Source data:
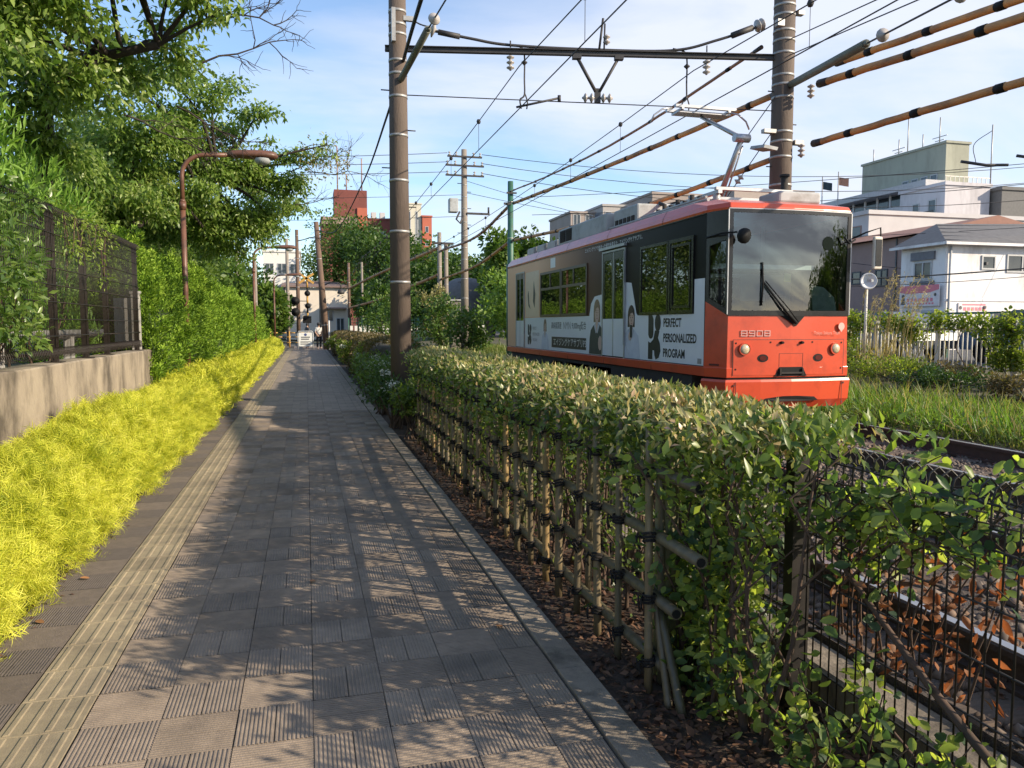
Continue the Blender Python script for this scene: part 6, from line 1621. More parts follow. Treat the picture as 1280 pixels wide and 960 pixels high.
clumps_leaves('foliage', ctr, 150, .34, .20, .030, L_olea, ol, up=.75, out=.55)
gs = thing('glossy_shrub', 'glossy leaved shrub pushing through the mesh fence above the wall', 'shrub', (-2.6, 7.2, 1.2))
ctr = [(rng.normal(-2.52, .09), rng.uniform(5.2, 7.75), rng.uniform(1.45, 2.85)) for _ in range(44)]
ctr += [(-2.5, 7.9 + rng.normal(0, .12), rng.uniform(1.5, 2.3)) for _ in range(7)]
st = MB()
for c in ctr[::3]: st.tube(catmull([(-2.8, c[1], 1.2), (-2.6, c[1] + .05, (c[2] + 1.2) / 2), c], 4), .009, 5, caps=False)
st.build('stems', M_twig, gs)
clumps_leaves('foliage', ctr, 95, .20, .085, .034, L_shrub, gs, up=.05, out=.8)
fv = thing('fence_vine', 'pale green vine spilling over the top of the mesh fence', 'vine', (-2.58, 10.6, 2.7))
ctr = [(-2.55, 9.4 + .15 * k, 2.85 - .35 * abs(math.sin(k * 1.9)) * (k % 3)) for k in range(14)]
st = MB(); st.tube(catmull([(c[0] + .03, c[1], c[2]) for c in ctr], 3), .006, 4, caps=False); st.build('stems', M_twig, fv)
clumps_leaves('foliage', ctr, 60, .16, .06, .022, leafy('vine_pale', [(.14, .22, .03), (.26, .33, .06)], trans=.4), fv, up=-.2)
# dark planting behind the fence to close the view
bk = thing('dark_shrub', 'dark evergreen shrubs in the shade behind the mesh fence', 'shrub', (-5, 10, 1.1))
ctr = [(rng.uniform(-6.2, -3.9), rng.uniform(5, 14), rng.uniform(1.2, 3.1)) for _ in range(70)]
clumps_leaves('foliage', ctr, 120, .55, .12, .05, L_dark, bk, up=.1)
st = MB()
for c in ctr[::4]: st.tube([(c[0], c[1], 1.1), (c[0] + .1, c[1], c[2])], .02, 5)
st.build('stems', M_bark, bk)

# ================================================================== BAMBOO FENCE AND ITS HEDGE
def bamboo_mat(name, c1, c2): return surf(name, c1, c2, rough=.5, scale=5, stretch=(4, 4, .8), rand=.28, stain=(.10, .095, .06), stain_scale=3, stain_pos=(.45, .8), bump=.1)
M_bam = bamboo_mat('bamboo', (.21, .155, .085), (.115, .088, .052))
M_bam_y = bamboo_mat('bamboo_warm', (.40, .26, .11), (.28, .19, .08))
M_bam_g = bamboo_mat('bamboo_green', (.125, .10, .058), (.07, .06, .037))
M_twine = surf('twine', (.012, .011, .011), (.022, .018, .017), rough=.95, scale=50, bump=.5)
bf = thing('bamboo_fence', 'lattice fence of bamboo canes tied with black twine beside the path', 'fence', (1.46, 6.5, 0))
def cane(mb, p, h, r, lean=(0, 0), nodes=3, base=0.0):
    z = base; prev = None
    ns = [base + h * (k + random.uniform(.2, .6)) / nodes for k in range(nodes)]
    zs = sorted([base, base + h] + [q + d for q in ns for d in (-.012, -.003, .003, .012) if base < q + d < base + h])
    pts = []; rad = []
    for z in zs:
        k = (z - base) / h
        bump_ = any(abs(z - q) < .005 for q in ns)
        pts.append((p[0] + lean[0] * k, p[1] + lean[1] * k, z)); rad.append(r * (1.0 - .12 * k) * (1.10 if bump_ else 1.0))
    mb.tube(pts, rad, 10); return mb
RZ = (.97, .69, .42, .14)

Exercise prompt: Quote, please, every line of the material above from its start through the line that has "st.build('stems', M_bark, bk)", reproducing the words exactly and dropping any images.

Task output:
Continue the Blender Python script for this scene: part 6, from line 1621. More parts follow. Treat the picture as 1280 pixels wide and 960 pixels high.
clumps_leaves('foliage', ctr, 150, .34, .20, .030, L_olea, ol, up=.75, out=.55)
gs = thing('glossy_shrub', 'glossy leaved shrub pushing through the mesh fence above the wall', 'shrub', (-2.6, 7.2, 1.2))
ctr = [(rng.normal(-2.52, .09), rng.uniform(5.2, 7.75), rng.uniform(1.45, 2.85)) for _ in range(44)]
ctr += [(-2.5, 7.9 + rng.normal(0, .12), rng.uniform(1.5, 2.3)) for _ in range(7)]
st = MB()
for c in ctr[::3]: st.tube(catmull([(-2.8, c[1], 1.2), (-2.6, c[1] + .05, (c[2] + 1.2) / 2), c], 4), .009, 5, caps=False)
st.build('stems', M_twig, gs)
clumps_leaves('foliage', ctr, 95, .20, .085, .034, L_shrub, gs, up=.05, out=.8)
fv = thing('fence_vine', 'pale green vine spilling over the top of the mesh fence', 'vine', (-2.58, 10.6, 2.7))
ctr = [(-2.55, 9.4 + .15 * k, 2.85 - .35 * abs(math.sin(k * 1.9)) * (k % 3)) for k in range(14)]
st = MB(); st.tube(catmull([(c[0] + .03, c[1], c[2]) for c in ctr], 3), .006, 4, caps=False); st.build('stems', M_twig, fv)
clumps_leaves('foliage', ctr, 60, .16, .06, .022, leafy('vine_pale', [(.14, .22, .03), (.26, .33, .06)], trans=.4), fv, up=-.2)
# dark planting behind the fence to close the view
bk = thing('dark_shrub', 'dark evergreen shrubs in the shade behind the mesh fence', 'shrub', (-5, 10, 1.1))
ctr = [(rng.uniform(-6.2, -3.9), rng.uniform(5, 14), rng.uniform(1.2, 3.1)) for _ in range(70)]
clumps_leaves('foliage', ctr, 120, .55, .12, .05, L_dark, bk, up=.1)
st = MB()
for c in ctr[::4]: st.tube([(c[0], c[1], 1.1), (c[0] + .1, c[1], c[2])], .02, 5)
st.build('stems', M_bark, bk)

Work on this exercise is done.